The trailer for The Menu promised more of the same, as does the first third of the film, which consists of overrich people eating pretentious meals (how about a bread dish without any bread because that’s what poor people eat?) and behaving as odiously as possible. The one counterweight is the rebellious Margot, who we soon realise isn’t supposed to be here – Tyler has just hired her after his original date blew him out.

So far, so humdrum. Yes, it’s poking fun at the rich, but merely portraying them on screen is indulging people who should be at worst ignored and at best subjected to serious harm. But then, someone steps up to introduce the next course, and suddenly we’re not in Kansas any more. As the film goes on, the rich diners realise that the chef is seeking revenge and that they are going to be lucky to survive the night.

All this means that there is a tension around The Menu which never disappears. We know that the chef holds the others in the palm of his hands, and that they are in grave danger. It also becomes increasingly clear that this is an effete pampered class which may have made its wealth by stealing from the poor, but is now unable to defend itself. At one stage the chef remarks how little effort any of them has made to defend themselves even when the danger was clear.

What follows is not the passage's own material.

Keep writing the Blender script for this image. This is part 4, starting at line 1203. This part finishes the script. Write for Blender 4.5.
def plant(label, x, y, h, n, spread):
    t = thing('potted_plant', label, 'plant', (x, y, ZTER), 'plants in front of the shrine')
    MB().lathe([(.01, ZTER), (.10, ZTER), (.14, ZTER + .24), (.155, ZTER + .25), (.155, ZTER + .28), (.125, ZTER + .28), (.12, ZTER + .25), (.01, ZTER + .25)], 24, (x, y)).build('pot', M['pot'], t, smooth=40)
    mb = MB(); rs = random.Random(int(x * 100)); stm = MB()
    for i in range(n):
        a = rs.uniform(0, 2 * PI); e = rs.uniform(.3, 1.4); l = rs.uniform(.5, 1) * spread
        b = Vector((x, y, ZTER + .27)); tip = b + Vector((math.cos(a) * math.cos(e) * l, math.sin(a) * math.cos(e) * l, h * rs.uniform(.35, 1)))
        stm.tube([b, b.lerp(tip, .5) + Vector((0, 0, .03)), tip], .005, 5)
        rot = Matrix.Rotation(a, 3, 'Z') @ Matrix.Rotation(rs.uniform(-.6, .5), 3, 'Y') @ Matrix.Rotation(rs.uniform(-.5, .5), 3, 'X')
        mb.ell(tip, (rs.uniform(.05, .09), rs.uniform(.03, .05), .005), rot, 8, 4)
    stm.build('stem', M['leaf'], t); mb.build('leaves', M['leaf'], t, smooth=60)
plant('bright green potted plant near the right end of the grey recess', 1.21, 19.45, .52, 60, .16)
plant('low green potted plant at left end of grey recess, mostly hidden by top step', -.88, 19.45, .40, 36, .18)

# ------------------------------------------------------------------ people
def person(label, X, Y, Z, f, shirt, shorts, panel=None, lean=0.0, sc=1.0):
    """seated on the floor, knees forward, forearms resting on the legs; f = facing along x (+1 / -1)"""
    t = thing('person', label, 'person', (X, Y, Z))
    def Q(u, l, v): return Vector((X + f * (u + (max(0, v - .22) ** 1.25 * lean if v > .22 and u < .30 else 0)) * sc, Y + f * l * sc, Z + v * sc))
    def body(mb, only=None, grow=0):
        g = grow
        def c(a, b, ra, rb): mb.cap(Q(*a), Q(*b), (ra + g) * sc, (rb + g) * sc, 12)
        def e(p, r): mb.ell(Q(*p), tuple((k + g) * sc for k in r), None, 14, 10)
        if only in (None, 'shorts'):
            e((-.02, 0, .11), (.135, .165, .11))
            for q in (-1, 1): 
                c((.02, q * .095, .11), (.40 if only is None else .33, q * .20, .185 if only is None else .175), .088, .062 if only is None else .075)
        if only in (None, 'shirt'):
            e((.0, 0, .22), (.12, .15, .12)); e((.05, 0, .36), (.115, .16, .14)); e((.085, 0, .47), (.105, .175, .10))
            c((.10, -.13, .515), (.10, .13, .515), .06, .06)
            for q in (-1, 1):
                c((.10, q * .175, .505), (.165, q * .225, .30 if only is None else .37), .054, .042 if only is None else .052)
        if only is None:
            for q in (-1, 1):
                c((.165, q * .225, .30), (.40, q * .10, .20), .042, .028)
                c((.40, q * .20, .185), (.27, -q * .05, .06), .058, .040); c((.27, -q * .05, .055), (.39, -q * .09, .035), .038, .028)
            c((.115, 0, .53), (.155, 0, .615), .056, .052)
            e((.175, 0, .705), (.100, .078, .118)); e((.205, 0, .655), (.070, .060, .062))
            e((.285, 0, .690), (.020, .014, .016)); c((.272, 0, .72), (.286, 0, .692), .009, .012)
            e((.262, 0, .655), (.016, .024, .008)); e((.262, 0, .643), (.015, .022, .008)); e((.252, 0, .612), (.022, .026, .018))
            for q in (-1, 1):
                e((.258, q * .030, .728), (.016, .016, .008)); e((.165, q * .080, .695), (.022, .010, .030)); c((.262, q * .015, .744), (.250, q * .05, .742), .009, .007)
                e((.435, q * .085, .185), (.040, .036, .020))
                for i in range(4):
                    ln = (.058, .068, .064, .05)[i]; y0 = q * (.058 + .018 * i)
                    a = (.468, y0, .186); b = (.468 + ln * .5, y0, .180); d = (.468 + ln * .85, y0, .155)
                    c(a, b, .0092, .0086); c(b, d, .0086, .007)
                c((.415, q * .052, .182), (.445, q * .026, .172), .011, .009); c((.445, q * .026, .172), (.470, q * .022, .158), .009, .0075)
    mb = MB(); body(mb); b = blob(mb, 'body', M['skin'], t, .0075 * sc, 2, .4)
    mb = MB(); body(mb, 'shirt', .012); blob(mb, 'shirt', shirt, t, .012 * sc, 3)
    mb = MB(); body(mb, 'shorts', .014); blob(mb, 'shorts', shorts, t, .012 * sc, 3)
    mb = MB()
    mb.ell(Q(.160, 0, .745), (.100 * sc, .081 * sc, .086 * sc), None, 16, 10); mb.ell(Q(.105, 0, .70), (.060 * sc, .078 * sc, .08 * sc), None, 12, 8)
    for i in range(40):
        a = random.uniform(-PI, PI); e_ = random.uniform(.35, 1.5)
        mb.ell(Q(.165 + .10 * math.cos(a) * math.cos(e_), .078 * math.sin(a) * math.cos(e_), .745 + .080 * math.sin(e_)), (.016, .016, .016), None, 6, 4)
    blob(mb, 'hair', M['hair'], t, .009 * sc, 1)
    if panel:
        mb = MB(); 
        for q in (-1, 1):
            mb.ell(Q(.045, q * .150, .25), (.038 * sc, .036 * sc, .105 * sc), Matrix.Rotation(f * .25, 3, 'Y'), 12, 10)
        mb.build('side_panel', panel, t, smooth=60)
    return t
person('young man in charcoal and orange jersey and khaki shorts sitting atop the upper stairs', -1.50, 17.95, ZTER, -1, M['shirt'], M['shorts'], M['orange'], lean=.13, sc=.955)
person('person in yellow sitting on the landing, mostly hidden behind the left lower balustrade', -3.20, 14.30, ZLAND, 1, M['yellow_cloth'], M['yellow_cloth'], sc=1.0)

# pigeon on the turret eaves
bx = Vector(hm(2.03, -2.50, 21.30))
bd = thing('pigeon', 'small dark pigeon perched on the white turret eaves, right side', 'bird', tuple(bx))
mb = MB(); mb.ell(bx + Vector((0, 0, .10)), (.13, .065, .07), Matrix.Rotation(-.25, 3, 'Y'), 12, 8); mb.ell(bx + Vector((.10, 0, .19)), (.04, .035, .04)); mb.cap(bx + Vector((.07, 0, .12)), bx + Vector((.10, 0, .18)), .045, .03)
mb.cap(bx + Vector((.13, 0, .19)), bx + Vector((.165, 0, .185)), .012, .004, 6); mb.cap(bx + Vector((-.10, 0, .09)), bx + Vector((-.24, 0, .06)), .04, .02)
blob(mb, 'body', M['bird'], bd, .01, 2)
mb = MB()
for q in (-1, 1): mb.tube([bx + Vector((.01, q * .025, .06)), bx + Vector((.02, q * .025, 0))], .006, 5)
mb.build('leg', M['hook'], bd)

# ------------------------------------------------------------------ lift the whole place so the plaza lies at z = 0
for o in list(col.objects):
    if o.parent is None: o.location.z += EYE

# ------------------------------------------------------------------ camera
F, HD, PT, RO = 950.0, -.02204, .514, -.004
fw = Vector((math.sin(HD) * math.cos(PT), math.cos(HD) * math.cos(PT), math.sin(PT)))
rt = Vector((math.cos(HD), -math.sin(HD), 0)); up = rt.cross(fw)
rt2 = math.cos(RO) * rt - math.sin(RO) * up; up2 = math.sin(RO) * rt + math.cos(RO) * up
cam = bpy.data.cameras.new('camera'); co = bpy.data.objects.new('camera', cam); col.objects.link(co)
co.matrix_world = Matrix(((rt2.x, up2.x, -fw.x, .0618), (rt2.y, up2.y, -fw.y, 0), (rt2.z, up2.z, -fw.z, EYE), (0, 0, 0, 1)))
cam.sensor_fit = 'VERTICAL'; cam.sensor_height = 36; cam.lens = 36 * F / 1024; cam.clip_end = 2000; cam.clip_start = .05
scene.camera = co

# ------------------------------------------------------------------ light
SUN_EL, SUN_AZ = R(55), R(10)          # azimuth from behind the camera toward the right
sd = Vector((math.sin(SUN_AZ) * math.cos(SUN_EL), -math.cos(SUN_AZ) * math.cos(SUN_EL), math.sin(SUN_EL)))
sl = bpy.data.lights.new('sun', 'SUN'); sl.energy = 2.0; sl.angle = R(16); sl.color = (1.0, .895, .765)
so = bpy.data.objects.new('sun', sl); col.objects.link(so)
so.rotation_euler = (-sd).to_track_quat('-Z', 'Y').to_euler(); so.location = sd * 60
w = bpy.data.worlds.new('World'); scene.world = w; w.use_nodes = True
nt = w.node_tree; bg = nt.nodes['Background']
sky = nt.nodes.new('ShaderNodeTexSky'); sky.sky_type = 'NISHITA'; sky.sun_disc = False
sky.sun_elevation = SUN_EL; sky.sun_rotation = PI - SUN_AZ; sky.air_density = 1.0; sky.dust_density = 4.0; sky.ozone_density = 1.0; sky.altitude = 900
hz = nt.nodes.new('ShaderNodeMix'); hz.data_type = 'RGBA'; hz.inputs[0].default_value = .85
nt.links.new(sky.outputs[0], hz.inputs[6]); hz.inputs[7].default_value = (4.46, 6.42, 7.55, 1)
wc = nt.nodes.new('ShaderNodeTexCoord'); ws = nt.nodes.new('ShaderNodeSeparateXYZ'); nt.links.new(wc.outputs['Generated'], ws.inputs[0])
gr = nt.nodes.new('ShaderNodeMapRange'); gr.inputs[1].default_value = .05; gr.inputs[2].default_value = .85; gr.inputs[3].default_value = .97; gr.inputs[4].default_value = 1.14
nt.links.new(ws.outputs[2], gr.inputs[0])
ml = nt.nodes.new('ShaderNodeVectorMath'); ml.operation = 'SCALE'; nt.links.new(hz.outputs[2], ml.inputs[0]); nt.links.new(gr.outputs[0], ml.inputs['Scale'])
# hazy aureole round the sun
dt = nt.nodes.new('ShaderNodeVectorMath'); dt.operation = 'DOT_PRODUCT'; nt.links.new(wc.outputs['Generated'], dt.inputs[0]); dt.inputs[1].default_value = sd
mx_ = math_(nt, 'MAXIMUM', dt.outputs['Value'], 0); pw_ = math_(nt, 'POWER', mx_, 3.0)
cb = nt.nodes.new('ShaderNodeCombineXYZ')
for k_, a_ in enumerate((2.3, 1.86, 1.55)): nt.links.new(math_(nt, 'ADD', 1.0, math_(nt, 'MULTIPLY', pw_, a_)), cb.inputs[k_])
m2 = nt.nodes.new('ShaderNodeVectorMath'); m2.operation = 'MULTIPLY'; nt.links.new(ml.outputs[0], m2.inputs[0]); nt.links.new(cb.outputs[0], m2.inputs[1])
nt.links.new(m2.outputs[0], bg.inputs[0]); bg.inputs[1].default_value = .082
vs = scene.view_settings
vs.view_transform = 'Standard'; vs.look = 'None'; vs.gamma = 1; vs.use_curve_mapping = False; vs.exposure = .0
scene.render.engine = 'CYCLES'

So, this is a film which believes that too much wealth is an obscenity, but is it a left wing film? I’m not so sure. I would guess that the film makers consider themselves to be on the Left, but I worry about a couple of things. Firstly, the chef acts like a proto-fascist. His argument against the rich is less that they exploit the poor, and more that they treat “service workers” like him for granted. He wants respect, and the share of the pie to which he feels he is entitled.

Secondly, the film does talk about class struggle, between those who give and those who take, and when the chef recognises that Margot doesn’t belong with the rich diners, he asks her to take a side. And yet the choice that he offers is of no consequence, as he has decided what will happen. The idea that working people have any autonomy or can decide their own fate is entirely absent – there’s is to do and/or die in the manner that he has assigned to them.

The Menu also has an underlying message that is slightly condescending. Early on, Tyler demotes that people who like visual art and music are just passengers – the real artists are the chefs who create things that we actually consume. Which means that when the film insinuates that burgers are preferable to haute cuisine, there’s the implication that high art is nothing that the poor should worry about. But we don’t want to be patronised – we want access to everything the rich have,

None of this makes The Menu a bad film. Even though we are told the ending well in advance, we stick with it, genuinely worried what will happen (and hoping that many of the characters face as grisly end as possible). At times, it is not as adventurous as it could be, but it’s better to appreciate what’s there than regret what was never part of this film.